Persuaded to get up and go to work, he is soon accused of robbery while running alongside the bus. The policeman assumes that, since he is black, he must have stolen something. During his lunch break, he makes appointment with his doctor who cannot explain Jeff’s condition. The doctor then suggests that Jeff would be more comfortable with black doctor.

Returning home, he finds Althea afraid to answer the phone. He  receives a call from a man who uses racial slurs. At work the next day, a secretary who had previously ignored him makes several advances toward him, finding him more attractive as a black man. Jeff’s boss suggests that they could drum up extra business with a “Negro” salesman and reassigns him to deal only with black customers.

He realizes that the people who had made the threatening phone calls are neighbors who offer him $50,000 for his home due to fear of property depreciation. Jeff manages to raise the price to $100,000. Althea sends the children to live with relatives and later leaves her husband. Jeff sleeps with the secretary but is repulsed by her objectification of him afterwards.

Finally accepting that he is black, Jeff resigns his regular job, buys an apartment building, and starts his own insurance company.

The last scene shows him practicing martial arts with black menial workers.

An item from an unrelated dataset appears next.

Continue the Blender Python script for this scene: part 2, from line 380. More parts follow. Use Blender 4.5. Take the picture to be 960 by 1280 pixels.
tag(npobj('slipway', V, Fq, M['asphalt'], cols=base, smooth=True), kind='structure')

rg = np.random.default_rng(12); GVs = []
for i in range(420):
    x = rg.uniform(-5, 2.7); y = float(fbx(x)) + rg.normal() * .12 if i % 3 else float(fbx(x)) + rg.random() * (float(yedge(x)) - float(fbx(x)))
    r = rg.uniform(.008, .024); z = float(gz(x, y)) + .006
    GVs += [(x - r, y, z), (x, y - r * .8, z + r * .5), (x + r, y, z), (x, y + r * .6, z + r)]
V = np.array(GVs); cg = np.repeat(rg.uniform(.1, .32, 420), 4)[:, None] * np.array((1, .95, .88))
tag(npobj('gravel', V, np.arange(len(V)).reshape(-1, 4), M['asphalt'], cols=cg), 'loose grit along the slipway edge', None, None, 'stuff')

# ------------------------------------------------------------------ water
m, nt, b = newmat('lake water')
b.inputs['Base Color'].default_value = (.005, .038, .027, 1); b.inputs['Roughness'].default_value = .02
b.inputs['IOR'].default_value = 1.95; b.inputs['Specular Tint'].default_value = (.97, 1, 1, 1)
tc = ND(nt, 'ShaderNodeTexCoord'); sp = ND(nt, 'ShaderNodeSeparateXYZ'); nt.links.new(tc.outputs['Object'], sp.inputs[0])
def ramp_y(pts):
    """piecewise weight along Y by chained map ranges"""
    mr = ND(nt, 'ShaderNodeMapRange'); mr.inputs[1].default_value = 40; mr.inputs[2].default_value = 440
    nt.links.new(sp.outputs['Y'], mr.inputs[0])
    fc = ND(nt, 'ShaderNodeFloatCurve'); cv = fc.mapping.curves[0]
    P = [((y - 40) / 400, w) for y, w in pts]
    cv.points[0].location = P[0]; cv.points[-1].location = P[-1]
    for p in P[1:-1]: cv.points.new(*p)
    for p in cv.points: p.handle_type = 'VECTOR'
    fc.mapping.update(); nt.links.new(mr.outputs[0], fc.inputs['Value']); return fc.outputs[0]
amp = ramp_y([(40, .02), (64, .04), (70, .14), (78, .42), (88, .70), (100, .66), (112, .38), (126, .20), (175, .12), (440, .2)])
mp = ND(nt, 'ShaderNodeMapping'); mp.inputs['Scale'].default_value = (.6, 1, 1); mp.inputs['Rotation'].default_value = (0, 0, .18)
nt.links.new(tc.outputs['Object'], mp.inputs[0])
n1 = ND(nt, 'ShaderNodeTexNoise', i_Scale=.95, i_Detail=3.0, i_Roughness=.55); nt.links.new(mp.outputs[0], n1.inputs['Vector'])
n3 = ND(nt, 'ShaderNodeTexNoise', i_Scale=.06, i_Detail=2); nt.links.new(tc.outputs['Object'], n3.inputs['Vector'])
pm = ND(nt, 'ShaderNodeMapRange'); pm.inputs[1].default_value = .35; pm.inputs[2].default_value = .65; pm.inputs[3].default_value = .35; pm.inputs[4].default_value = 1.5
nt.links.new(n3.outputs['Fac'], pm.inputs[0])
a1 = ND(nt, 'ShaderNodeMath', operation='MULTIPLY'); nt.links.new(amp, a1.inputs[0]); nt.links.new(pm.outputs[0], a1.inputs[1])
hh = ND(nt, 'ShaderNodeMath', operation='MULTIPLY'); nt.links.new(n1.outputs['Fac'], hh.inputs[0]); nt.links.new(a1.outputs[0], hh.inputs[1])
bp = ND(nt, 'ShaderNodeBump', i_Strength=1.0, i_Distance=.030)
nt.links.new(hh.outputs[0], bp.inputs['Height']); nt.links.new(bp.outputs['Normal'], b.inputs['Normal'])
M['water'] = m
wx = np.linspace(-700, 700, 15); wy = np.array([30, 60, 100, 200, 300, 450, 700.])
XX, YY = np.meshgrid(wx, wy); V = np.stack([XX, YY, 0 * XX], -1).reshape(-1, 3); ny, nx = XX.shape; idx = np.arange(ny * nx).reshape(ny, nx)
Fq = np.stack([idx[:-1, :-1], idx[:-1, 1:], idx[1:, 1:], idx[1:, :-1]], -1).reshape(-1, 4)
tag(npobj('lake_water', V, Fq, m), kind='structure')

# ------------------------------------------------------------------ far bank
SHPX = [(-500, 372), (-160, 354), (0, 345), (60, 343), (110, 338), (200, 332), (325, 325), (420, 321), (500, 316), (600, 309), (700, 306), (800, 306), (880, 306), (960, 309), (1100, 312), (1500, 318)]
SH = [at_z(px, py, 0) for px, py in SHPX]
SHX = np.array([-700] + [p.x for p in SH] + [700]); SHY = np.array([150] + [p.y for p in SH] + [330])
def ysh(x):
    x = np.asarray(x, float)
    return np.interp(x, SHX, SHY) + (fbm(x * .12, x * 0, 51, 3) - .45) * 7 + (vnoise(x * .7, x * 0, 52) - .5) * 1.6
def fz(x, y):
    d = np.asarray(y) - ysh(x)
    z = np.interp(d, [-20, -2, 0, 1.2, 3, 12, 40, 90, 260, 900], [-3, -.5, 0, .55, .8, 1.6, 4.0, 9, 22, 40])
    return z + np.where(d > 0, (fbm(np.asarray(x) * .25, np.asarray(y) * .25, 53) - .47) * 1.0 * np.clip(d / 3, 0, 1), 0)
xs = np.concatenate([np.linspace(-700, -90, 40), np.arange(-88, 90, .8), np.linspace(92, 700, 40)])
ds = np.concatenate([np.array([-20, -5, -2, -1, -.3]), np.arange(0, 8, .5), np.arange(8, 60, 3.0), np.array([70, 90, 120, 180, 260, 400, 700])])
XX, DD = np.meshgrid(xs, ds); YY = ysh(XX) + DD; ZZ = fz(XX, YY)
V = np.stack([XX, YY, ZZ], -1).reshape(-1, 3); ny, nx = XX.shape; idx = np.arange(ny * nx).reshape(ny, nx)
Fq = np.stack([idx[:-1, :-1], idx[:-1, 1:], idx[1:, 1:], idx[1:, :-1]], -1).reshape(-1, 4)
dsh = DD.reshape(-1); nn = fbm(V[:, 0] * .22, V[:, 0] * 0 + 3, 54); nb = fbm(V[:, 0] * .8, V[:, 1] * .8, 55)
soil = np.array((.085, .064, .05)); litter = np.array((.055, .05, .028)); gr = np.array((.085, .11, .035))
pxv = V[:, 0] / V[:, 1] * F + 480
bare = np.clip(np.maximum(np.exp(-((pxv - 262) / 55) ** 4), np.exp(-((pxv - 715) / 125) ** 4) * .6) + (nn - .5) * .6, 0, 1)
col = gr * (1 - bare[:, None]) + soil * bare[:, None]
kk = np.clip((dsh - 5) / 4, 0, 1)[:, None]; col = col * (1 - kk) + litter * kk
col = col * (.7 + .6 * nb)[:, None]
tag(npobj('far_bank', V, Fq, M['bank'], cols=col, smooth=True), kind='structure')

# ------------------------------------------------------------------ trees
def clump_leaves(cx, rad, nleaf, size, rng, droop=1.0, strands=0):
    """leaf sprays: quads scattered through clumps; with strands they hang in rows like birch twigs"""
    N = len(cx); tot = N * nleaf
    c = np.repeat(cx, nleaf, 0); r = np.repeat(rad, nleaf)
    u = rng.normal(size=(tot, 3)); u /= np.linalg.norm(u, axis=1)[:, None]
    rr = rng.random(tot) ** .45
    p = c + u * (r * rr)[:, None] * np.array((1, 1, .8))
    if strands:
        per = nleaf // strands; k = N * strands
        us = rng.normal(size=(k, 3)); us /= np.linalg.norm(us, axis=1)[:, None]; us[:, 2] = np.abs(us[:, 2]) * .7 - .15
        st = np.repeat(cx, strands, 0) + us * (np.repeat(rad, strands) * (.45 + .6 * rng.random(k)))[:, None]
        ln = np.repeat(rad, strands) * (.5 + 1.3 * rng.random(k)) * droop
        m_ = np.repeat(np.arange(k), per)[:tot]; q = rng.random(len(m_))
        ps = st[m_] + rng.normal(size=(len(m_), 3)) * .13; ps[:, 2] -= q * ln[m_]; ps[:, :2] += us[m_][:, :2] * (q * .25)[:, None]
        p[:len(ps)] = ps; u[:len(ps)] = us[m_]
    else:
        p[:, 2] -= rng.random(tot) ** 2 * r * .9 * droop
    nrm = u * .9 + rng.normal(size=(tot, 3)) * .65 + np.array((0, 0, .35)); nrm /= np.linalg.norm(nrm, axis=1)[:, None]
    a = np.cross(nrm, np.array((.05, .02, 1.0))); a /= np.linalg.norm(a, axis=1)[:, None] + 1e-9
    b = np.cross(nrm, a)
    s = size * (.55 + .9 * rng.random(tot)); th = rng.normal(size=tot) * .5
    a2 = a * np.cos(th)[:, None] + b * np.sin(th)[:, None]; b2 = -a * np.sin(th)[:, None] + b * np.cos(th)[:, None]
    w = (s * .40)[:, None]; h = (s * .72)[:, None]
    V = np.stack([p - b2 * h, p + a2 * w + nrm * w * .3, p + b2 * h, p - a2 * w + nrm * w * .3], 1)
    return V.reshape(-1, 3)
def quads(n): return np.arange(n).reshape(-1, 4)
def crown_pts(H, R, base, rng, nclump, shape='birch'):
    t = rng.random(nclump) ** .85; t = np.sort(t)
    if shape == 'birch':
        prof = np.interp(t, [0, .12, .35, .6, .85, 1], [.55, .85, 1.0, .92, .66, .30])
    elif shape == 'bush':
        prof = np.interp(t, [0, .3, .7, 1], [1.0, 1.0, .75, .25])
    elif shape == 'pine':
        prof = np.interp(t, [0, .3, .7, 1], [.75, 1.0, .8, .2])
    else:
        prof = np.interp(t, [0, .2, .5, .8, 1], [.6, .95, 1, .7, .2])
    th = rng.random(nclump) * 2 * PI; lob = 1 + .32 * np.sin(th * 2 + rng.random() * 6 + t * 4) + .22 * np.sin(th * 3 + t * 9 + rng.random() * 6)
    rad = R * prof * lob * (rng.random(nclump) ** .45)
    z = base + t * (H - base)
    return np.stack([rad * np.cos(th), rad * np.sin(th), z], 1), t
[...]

Godfrey Cambridge as Jeff Gerber
Estelle Parsons as Althea Gerber
Howard Caine as Mr. Townsend
D’Urville Martin as Bus Driver
Mantan Moreland as Counterman
Kay Kimberley as Erica
Kay E. Kuter Dr. Wainwright
Scott Garrett as Burton Gerber
Erin Moran as Janice Gerber
Irving Selbst as Mr. Johnson
Emil Sitka as Delivery Man
Karl Lukas as Policeman #2

Songwriter and then-burgeoning actor Paul Williams (credited as Paul H. Williams), makes a brief appearance as employment office clerk.